Beklerken baktım, kapıdan Emre Aköz girdi.
Herhalde, son zamanlarda kendini verdiği yemek yazılarına, Burger King'deki tetkikleri ile devam etmeyi düşünüyordu.
İstanbul'dan 100 kilometre uzaklıkta yer alan bu tarihi buluşmayı, burgerleri yiyerek, karşılıklı kahkahalarla kutladık.
Neyse... Hyundai Assan'da, Ali Kibar, Genel Müdür Kurthan Tarakçıoğlu ve diğer yöneticiler, hem yılda 125 bin araç üretilen fabrikayı gezdirdiler, hem de otomotiv sanayisinin bugününü ve yarınını konuştuk.
Ben 1970'lerde Güney Kore'yi ve Hyundai'nin çeşitli tesislerini gezdiğimde, henüz "Pony" modeli yeni yeni ihracata açılıyordu. Şimdi Hyundai, kalitesi ile ve satış rakamları ile bir dünya devi.

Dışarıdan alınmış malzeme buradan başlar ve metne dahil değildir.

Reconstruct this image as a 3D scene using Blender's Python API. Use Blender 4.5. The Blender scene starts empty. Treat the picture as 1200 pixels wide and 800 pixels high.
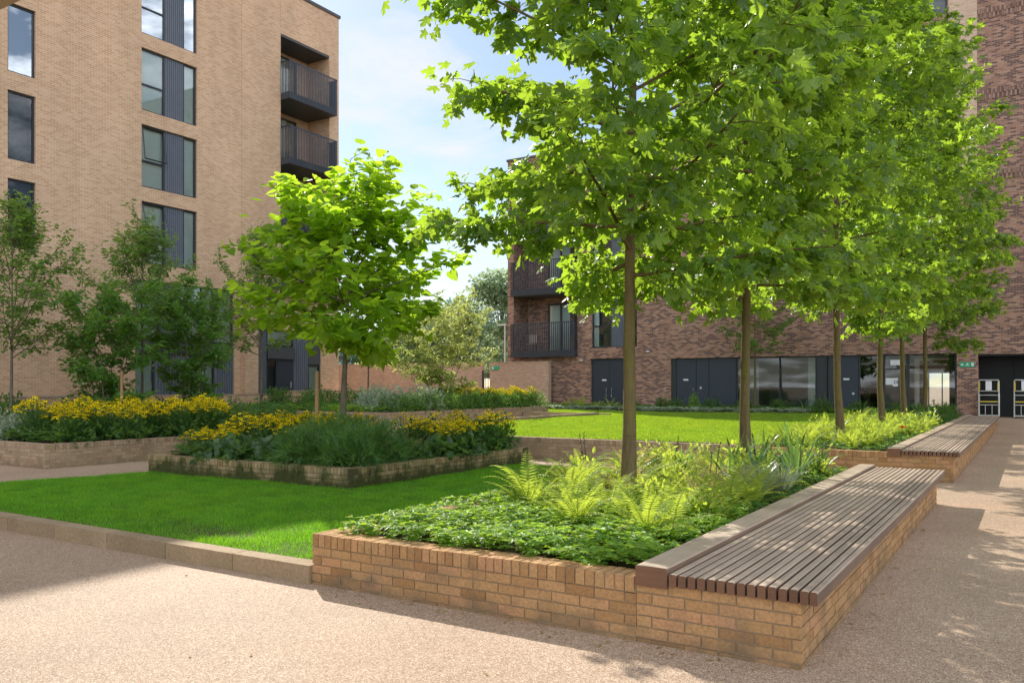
import bpy, math, random
import numpy as np

random.seed(7)
rng = np.random.default_rng(7)
S = bpy.context.scene
COL = S.collection
R = math.radians
ORG = {}

# ------------------------------------------------------------------ helpers
class MB:
    """collects geometry, links it as ONE mesh object"""
    def __init__(self):
        self.V = []; self.T = []; self.n = 0; self.F = []

    def add(self, V, F, mat=0, uv=None, tint=0.5):
        V = np.asarray(V, float).reshape(-1, 3)
        F = np.asarray(F, int)
        if F.ndim == 1:
            F = F[None]
        t = np.full(len(V), tint, float) if np.isscalar(tint) else np.asarray(tint, float)
        self.V.append(V); self.T.append(t)
        self.F.append((F + self.n, mat, uv))
        self.n += len(V)

    BF = np.array([[0, 3, 2, 1], [4, 5, 6, 7], [0, 1, 5, 4], [1, 2, 6, 5], [2, 3, 7, 6], [3, 0, 4, 7]])

    def boxes(self, lo, hi, tint=0.5, mat=0, jit=0.0):
        lo = np.asarray(lo, float).reshape(-1, 3); hi = np.asarray(hi, float).reshape(-1, 3)
        n = len(lo)
        c = np.array([[0, 0, 0], [1, 0, 0], [1, 1, 0], [0, 1, 0], [0, 0, 1], [1, 0, 1], [1, 1, 1], [0, 1, 1]], float)
        V = lo[:, None] + c[None] * (hi - lo)[:, None]
        if jit:
            V = V + rng.normal(0, jit, V.shape)
        F = (np.arange(n)[:, None, None] * 8 + self.BF[None]).reshape(-1, 4)
        if not np.isscalar(tint):
            tint = np.repeat(np.asarray(tint), 8)
        self.add(V.reshape(-1, 3), F, mat, None, tint)

    def box(self, x0, x1, y0, y1, z0, z1, mat=0, tint=0.5):
        self.boxes([[min(x0, x1), min(y0, y1), min(z0, z1)]], [[max(x0, x1), max(y0, y1), max(z0, z1)]], tint, mat)

    def tube(self, pts, rad, n=6, mat=0, tint=0.5):
        pts = np.asarray(pts, float); rad = np.asarray(rad, float) * np.ones(len(pts))
        k = len(pts)
        tan = np.gradient(pts, axis=0)
        tan /= np.linalg.norm(tan, axis=1)[:, None] + 1e-9
        ref = np.array([0, 0, 1.0]) if abs(tan[0, 2]) < .9 else np.array([1.0, 0, 0])
        a = np.cross(tan, ref); a /= np.linalg.norm(a, axis=1)[:, None] + 1e-9
        b = np.cross(tan, a)
        th = np.arange(n) * 2 * math.pi / n
        V = pts[:, None] + rad[:, None, None] * (np.cos(th)[None, :, None] * a[:, None] + np.sin(th)[None, :, None] * b[:, None])
        F = []
        for i in range(k - 1):
            for j in range(n):
                j2 = (j + 1) % n
                F.append([i * n + j, i * n + j2, (i + 1) * n + j2, (i + 1) * n + j])
        self.add(V.reshape(-1, 3), F, mat, None, tint)
        self.add(V[-1], [list(range(n))], mat, None, tint) if n in (3, 4) else None

    def prism(self, prof, axis, a0, a1, mat=0, endmat=None, tint=0.5, sidemat=None):
        """prof: 2D outline; axis 'y': (x,z) swept along y; 'x': (y,z) along x; 'z': (x,y) along z"""
        prof = np.asarray(prof, float); n = len(prof)
        def put(a):
            if axis == 'y': return np.stack([prof[:, 0], np.full(n, a), prof[:, 1]], 1)
            if axis == 'x': return np.stack([np.full(n, a), prof[:, 0], prof[:, 1]], 1)
            return np.stack([prof[:, 0], prof[:, 1], np.full(n, a)], 1)
        A, B = put(a0), put(a1)
        F = [[i, (i + 1) % n, n + (i + 1) % n, n + i] for i in range(n)]
        fm = mat if sidemat is None else np.array([sidemat if abs(prof[i][0] - prof[(i + 1) % n][0]) < 1e-6 or i == 0 else mat for i in range(n)])
        self.add(np.concatenate([A, B]), F, fm, None, tint)
        e = mat if endmat is None else endmat
        self.add(A, [list(range(n))[::-1]], e, None, tint)
        self.add(B, [list(range(n))], e, None, tint)

    def leaves(self, tmpl, P, D, N, s, tint, mat=0):
        """tmpl=(verts,tris); P pos, D midrib dir, N normal, s scale"""
        tv, tf = tmpl
        D = D / (np.linalg.norm(D, axis=1)[:, None] + 1e-9)
        N = N - (N * D).sum(1)[:, None] * D
        N = N / (np.linalg.norm(N, axis=1)[:, None] + 1e-9)
        X = np.cross(D, N)
        V = P[:, None] + s[:, None, None] * (tv[None, :, 0:1] * X[:, None] + tv[None, :, 1:2] * D[:, None] + tv[None, :, 2:3] * N[:, None])
        k = len(tv); n = len(P)
        F = (np.arange(n)[:, None, None] * k + tf[None]).reshape(-1, tf.shape[1])
        self.add(V.reshape(-1, 3), F, mat, None, np.repeat(tint, k))

    def build(self, name, mats, parent=None, smooth=False):
        if not isinstance(mats, (list, tuple)):
            mats = [mats]
        V = np.concatenate(self.V); T = np.concatenate(self.T)
        org = ORG.get(parent.name, np.zeros(3)) if parent else np.zeros(3)
        V = V - org
        idx = []; starts = []; mi = []; uvs = []
        c = 0
        for F, m, uv in self.F:
            k = F.shape[1]; nf = len(F)
            idx.append(F.reshape(-1)); starts.append(c + np.arange(nf) * k); c += nf * k
            mi.append(np.full(nf, m) if np.isscalar(m) else np.asarray(m))
            if uv is None:
                P = V[F]
                nn = np.cross(P[:, 1] - P[:, 0], P[:, 2] - P[:, 0])
                an = np.abs(nn) / (np.linalg.norm(nn, axis=1)[:, None] + 1e-12)
                top = an[:, 2] > .7
                xs = (~top) & (an[:, 0] > an[:, 1])
                u = P[..., 0].copy(); v = P[..., 2].copy()
                u[xs] = P[xs][..., 1]; v[top] = P[top][..., 1]
                uvs.append(np.stack([u, v], -1).reshape(-1, 2))
            else:
                uvs.append(np.asarray(uv, float).reshape(-1, 2))
        idx = np.concatenate(idx); starts = np.concatenate(starts); mi = np.concatenate(mi)
        me = bpy.data.meshes.new(name)
        me.vertices.add(len(V)); me.vertices.foreach_set('co', V.astype(np.float32).ravel())
        me.loops.add(len(idx)); me.loops.foreach_set('vertex_index', idx.astype(np.int32))
        me.polygons.add(len(starts)); me.polygons.foreach_set('loop_start', starts.astype(np.int32))
        me.polygons.foreach_set('material_index', mi.astype(np.int32))
        me.polygons.foreach_set('use_smooth', np.full(len(starts), smooth))
        me.update(calc_edges=True)
        l = me.uv_layers.new(name='UVMap')
        l.data.foreach_set('uv', np.concatenate(uvs).astype(np.float32).ravel())
        a = me.attributes.new('tint', 'FLOAT', 'POINT')
        a.data.foreach_set('value', T.astype(np.float32))
        for m in mats:
            me.materials.append(m)
        o = bpy.data.objects.new(name, me)
        COL.objects.link(o)
        if parent:
            o.parent = parent
            ORG[o.name] = org
        return o

def tag(o, label=None, cat=None, group=None, kind=None):
    if label: o['label'] = label
    if cat: o['category'] = cat
    if group: o['group'] = group
    if kind: o['kind'] = kind
    return o

def thing(name, label, cat, loc=(0, 0, 0), rz=0, group=None):
    o = bpy.data.objects.new(name, None)
    o.empty_display_size = .3
    COL.objects.link(o)
    o.location = loc; o.rotation_euler = (0, 0, rz)
    ORG[o.name] = np.array(loc, float)
    return tag(o, label, cat, group)

def proto(name):
    o = bpy.data.objects.new(name, None); COL.objects.link(o)
    ORG[o.name] = np.zeros(3)
    o.empty_display_size = .3
    return o

def dup(root):
    c = root.copy(); COL.objects.link(c)
    for ch in root.children:
        d = ch.copy(); COL.objects.link(d); d.parent = c
        for g in ch.children:
            e = g.copy(); COL.objects.link(e); e.parent = d
    return c

class Placer:
    """first placement uses the original, later ones copy it with its parts"""
    def __init__(self, roots):
        self.roots = roots; self.used = [False] * len(roots); self.i = 0
    def put(self, x, y, z, s=1.0, label=None, cat=None, group=None, rz=None, k=None):
        if k is None:
            k = self.i % len(self.roots); self.i += 1
        r = self.roots[k]
        if self.used[k]:
            r = dup(r)
        self.used[k] = True
        r.location = (x, y, z)
        r.rotation_euler = (0, 0, rng.uniform(0, 6.28) if rz is None else rz)
        r.scale = (s, s, s)
        for key in ('label', 'category', 'group'):
            if key in r: del r[key]
        tag(r, label, cat, group)
        return r

def struct(o):
    o['kind'] = 'structure'
    return o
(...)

Tabii Hyundai Assan'da yemek de yedik. Yanımda oturan Fabrika Direktörü Jun Moo Yoon'a "Burada kimçi yok mu" diye sordum.
"Kimçi", lahana, çok acı biber, çok bol sarımsak, kerevizle yapılan bir Kore turşusu.

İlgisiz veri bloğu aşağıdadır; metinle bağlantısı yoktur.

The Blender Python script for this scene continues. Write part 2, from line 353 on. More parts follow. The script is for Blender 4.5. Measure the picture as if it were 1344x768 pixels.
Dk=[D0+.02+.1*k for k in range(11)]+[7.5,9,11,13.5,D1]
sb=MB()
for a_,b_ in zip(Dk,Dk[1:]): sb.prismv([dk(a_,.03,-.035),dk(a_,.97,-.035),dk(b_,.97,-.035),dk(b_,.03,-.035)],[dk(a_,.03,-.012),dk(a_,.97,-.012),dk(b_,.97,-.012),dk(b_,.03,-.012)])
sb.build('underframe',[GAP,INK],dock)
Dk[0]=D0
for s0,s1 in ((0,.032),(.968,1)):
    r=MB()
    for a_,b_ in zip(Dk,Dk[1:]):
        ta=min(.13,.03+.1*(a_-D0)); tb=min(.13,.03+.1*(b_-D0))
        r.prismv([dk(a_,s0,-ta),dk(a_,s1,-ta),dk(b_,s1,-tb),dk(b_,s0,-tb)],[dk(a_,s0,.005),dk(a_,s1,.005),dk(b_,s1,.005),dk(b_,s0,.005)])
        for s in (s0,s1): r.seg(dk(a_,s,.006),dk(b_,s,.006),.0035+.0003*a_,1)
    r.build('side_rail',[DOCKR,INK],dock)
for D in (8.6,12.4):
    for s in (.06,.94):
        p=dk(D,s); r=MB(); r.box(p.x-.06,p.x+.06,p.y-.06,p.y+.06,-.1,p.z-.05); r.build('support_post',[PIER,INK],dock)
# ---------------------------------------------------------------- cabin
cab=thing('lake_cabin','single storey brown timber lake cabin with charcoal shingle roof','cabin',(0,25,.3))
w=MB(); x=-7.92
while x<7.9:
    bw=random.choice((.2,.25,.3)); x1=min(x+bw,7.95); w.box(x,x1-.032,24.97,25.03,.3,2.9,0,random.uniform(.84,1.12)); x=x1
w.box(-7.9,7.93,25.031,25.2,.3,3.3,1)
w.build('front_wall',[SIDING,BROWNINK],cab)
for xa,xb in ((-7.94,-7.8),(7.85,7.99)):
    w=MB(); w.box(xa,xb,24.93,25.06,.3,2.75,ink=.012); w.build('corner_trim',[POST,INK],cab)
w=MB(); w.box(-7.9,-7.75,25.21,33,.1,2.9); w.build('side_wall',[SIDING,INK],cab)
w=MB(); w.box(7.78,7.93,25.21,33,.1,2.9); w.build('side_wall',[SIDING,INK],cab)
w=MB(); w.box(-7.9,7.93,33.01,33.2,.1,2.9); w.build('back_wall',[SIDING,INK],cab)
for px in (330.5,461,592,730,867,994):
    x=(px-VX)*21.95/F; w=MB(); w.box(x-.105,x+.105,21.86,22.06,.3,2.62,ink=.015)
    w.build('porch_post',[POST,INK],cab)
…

Ben ilk kez Kore'de yemiş ve çok sevmiştim. Şimdi evde kendim yapıyorum.
Bir Koreli, Kimçi'siz yaşayamaz. Kore uçaklarında hostesler bile, bu yüzden sarımsak kokusu saçar.
Bay Moo Yoon, kimçiyi evde hanımının yaptığını söyledi. Ya da, İstanbul'daki Kore lokantasına gidip, yermiş.
Hyundai Assan'da bir mutfak kadar temiz olan fabrikayı gezdik. "Accent", "Starex", "H 100 Panel Van" modellerinin nasıl bir kalite kontrolü ile üretildiğini gördük.
Ertesi gün de, biz Sabahçılar'ın programında "HSBC" Bankası'nın üst yönetimi ile buluşmak vardı.
"Türkiye'nin 11 Eylül"ü olarak kabul edilen terörist saldırı ertesinde, HSBC Genel Müdürlüğü, Maslak'taki yeni binasına taşınmış.
Genel Müdür Piraye Antika için, bankacılık aile mesleği. Eşi de bankacı.
HSCB'nin, globalliği yerellikle birleştiren felsefesini, bizlere anlattı. Ketum, ölçülü, ihtiyatlı ve Türkiye'nin geleceğine dönük iyimser öngörülerle bezenmiş bilgiler verdi.
Kredi kartları bölümünü yöneten Fazıl Bener ve HSBC Yatırım Menkul Değerler A.Ş. Genel Müdürü Ahmet Erelçin, piyasa tahlilleri yaptılar.
Hyundai Assan ve HSBC Bankası ziyaretleri, ülkemin yarınına dönük ümitlerimi güçlendirdi.
Zaten Türkiye'nin yarınının, dününden daha iyi olacağına inananlardanım.
Ama bu arada "Globo-lokalizasyon"u da, bu iki ziyarette daha iyi öğrendim.